Ultra high net worth non-doms have already begun leaving the UK as a result of Labour’s proposed exit tax on the wealthy, according to David Lesperance, managing partner at Lesperance & Associates.
Speaking to FT Adviser, Lesperance discussed how UHNW non-doms were racing for the exit door with many already having left to go to more favourable jurisdictions.
He said: “I have had 27 people leave. They are gone. And I probably have got the same amount who are ready to leave. They are saying, 'okay, let us see what happens on October 30', but they would be ready to leave before April.”
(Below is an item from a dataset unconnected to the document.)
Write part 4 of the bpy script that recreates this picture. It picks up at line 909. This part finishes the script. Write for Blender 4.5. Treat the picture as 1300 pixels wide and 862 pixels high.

This comes as it was announced that chancellor Rachel Reeves was being urged to introduce CGT exit charges on people when they are leave the UK in the upcoming October Budget.
The idea came from think tank Resolution Foundation which said CGT was “ripe for reform”.
Lesperance believed it was very likely Reeves would be bringing in the tax because she had to fill the fiscal hole of £22bn somehow.
“When clients ask me, 'what do you think the danger zones are?' I say, 'well, IHT, is the ideology versus the practicality issue'. Reeves is thinking, 'do I get rid of the excluded property, protected trust, and bring all that into the IHT net?' Oh, it's juicy, but is it going to cost me more in UHNWs leaving? We will see where she falls on that.
“Pensions, it is juicy but is there going to be too much pushback because it's targeted, particularly at elderly people? Capital gains increases, carried interest, exit tax on the other hand, that is tempting. Canada, US, Australia, lots of countries have them, and they've kept them. Why? Because they work.
“When I left Canada, for example, I'm the one that had to say, this is the value of my assets. And I could say, my house is worth £10. Well, I was going to get challenged on that. So I have to give a value which I can support, because otherwise I am going to lose it in an audit.
"But if the value of my house goes down next year, that is my problem. That is not the problem of the tax authorities and also Labour supporters are not becoming non-residents, so the exit tax is not affecting my voters,” he explained.
Life Inertia
Lesperance discussed how UHNW non-doms have begun to leave the UK because they have little life inertia.
This is a Newtonian principle that UK taxpayers have a certain amount of life inertia and would only depart if the force of additional taxation is greater than that inertia.
He said: “UHNW foreigners do not need to remain in London to make or maintain their wealth. Future exposure to worldwide UK income and capital gains if the remittance basis is abolished may not be enough to cause them to leave.
"This is because they can arrange their affairs to have minimal income. Furthermore, rather than trigger capital gains by selling assets they can borrow against them to cover living expenses.